### [Exercise]
Give only the number of lines where "scene" occurs.

:::

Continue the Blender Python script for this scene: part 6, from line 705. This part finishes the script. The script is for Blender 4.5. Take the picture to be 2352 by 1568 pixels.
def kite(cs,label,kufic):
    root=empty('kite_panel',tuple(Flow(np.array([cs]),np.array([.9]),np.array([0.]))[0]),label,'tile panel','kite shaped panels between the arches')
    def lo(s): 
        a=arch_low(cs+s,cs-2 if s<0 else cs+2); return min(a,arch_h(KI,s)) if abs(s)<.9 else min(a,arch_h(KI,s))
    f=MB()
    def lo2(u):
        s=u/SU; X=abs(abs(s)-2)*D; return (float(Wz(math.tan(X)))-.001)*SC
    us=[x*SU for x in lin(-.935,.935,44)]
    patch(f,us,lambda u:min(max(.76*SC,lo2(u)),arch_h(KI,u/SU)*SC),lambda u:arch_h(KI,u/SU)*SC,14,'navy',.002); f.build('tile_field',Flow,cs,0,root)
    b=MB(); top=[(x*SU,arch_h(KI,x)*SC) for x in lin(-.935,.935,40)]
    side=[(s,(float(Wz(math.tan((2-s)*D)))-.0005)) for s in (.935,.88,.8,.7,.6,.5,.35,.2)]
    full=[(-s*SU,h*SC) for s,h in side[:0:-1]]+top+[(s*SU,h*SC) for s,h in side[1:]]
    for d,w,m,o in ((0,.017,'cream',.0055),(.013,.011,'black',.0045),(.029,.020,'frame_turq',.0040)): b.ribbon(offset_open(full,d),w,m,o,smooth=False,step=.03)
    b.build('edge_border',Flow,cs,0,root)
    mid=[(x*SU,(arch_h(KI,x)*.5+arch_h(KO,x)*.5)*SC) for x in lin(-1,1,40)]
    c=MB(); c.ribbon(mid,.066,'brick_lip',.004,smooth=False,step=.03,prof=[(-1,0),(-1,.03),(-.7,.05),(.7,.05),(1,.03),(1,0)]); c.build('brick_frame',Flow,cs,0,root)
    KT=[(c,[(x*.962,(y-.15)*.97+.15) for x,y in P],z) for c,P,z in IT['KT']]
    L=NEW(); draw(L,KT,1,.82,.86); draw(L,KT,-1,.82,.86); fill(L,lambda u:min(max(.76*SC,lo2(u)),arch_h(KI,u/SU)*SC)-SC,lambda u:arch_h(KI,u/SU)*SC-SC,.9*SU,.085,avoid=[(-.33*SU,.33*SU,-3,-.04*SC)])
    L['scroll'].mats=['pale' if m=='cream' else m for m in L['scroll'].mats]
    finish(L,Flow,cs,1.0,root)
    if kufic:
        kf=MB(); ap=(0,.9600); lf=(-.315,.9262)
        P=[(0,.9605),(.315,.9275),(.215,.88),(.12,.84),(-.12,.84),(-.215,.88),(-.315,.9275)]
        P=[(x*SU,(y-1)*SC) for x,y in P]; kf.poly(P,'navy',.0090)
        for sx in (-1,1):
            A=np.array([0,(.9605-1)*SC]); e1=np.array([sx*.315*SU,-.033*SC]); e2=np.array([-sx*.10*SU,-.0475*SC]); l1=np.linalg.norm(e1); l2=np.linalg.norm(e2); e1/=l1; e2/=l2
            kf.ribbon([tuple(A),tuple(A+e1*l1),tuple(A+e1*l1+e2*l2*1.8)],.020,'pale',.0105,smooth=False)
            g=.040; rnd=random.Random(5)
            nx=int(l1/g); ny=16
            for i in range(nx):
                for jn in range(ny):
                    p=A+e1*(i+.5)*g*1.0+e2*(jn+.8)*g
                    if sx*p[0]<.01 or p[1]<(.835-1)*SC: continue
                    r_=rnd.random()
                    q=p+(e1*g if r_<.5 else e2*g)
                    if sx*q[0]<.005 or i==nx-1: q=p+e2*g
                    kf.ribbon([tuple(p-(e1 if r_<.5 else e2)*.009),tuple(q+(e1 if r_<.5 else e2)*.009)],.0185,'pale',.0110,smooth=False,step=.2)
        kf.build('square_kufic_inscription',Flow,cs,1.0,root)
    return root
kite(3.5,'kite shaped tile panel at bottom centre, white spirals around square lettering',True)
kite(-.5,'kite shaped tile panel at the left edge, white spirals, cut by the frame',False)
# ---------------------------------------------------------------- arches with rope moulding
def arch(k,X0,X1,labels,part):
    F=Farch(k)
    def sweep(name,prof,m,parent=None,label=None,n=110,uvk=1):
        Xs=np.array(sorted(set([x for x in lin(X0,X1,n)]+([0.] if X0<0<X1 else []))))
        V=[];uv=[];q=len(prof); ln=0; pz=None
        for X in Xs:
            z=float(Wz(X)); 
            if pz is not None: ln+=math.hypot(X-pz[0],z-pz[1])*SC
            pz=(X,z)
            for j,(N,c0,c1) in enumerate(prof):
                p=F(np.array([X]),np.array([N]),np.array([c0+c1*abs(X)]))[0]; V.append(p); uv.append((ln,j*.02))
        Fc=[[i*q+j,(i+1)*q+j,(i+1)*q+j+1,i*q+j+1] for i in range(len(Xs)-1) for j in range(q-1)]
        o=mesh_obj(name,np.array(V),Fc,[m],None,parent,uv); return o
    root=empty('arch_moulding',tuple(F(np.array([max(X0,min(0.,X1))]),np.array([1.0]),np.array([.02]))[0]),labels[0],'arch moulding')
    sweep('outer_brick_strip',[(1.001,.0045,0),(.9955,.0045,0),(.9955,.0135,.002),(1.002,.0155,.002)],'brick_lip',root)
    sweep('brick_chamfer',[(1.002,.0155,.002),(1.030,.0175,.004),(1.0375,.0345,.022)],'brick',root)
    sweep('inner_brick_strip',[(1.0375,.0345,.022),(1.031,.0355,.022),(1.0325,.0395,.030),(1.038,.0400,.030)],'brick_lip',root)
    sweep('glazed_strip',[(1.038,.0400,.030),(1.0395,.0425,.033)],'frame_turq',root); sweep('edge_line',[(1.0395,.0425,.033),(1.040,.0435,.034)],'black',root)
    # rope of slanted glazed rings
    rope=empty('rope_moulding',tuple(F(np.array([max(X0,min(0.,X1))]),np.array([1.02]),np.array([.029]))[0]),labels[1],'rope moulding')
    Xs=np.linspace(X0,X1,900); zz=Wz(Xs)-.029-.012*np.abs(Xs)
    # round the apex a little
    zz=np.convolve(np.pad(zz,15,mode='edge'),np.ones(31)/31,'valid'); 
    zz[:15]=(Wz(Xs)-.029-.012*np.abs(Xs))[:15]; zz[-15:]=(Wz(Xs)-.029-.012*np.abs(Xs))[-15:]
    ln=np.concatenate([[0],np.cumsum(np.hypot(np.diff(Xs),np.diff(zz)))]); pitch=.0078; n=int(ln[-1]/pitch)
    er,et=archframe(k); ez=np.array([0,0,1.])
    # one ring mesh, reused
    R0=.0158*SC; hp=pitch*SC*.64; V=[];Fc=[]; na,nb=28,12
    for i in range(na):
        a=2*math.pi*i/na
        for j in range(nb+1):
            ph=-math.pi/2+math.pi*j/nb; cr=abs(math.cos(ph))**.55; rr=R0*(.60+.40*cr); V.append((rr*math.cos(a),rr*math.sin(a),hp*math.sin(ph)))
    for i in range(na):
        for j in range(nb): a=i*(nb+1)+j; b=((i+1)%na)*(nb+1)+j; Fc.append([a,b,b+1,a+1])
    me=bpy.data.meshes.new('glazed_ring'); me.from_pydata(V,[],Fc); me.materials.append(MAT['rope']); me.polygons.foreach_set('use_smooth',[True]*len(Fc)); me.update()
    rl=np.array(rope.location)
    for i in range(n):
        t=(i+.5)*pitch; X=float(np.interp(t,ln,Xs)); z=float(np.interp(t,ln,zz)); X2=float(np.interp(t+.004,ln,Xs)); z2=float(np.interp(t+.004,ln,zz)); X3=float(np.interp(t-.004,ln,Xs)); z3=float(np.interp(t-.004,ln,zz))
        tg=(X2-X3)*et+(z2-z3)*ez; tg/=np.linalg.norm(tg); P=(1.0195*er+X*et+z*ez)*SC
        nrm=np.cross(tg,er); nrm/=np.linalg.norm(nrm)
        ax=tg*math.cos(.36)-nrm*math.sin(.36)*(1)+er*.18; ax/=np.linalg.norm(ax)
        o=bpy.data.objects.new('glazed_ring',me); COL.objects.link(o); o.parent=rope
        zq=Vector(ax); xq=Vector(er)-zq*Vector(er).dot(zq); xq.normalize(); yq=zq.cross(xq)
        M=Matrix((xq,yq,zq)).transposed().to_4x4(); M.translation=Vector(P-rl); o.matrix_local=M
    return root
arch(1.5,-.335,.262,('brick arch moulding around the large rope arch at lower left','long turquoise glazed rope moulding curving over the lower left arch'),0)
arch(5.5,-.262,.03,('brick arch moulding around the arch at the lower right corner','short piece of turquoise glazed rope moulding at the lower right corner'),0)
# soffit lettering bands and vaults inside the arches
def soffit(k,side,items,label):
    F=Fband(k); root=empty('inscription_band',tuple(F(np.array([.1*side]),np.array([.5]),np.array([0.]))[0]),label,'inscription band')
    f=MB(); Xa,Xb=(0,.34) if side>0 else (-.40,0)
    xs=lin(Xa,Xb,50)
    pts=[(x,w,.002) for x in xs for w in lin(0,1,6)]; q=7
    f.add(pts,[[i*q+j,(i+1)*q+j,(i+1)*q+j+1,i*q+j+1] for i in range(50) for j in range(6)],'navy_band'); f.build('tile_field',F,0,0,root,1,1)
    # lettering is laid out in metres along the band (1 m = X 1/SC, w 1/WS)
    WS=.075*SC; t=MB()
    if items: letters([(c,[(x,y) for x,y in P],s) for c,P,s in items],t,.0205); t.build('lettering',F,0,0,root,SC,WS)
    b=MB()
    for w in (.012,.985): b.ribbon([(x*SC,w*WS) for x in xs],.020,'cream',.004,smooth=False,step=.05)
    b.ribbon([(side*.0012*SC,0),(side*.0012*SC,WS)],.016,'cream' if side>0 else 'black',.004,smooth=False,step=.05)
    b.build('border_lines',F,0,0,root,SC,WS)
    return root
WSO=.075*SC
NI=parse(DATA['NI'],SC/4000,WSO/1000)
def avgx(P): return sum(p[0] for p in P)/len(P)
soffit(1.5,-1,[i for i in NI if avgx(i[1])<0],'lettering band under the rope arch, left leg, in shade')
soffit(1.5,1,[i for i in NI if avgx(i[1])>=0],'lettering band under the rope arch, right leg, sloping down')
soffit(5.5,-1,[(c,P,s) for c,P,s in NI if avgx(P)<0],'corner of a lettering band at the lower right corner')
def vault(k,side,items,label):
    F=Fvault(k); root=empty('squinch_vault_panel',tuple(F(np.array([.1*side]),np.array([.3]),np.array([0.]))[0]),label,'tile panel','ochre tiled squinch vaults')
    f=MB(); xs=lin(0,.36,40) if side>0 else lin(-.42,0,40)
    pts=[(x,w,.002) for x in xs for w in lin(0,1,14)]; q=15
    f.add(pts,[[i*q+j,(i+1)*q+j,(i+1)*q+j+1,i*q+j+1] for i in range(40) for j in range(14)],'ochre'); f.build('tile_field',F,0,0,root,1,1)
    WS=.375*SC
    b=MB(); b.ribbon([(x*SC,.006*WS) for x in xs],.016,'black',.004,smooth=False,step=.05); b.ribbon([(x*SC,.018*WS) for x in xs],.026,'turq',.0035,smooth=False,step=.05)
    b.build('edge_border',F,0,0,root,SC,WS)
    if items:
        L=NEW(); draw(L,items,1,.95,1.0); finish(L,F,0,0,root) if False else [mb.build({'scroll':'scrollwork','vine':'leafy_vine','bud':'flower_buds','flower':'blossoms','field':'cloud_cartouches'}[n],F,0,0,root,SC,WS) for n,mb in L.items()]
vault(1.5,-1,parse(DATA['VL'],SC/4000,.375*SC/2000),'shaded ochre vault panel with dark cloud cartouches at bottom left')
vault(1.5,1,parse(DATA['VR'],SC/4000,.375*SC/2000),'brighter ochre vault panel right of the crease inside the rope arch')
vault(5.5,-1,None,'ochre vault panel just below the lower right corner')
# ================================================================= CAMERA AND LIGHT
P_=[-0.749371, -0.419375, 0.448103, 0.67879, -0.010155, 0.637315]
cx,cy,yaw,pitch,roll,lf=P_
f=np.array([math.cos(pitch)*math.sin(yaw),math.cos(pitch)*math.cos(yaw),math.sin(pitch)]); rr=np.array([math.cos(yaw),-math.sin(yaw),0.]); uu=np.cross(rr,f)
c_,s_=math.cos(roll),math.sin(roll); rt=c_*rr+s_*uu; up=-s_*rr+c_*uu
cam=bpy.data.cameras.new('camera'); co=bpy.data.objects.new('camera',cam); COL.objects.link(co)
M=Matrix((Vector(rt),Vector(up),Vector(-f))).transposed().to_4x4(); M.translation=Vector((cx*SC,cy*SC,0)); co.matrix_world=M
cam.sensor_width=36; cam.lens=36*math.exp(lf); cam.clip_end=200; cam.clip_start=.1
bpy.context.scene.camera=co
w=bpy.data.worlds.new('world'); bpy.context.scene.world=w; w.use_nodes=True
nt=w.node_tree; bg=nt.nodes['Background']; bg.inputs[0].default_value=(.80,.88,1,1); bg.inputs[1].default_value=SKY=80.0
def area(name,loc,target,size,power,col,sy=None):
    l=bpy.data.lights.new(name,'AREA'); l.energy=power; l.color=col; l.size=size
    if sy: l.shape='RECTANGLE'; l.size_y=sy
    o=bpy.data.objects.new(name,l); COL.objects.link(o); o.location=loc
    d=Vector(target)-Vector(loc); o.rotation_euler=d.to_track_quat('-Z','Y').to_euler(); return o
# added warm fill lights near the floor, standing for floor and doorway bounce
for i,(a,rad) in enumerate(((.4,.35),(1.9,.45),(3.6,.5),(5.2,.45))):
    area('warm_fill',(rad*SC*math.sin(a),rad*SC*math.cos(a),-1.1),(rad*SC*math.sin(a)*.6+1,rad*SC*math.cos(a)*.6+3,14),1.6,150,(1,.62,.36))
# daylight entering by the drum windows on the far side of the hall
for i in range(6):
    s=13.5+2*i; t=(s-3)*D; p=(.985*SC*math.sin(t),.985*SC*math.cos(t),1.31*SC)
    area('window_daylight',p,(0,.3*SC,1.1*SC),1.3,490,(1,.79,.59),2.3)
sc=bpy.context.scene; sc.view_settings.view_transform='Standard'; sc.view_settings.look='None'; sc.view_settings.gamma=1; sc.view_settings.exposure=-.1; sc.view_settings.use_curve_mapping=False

:::

### [Result of this exercise]
4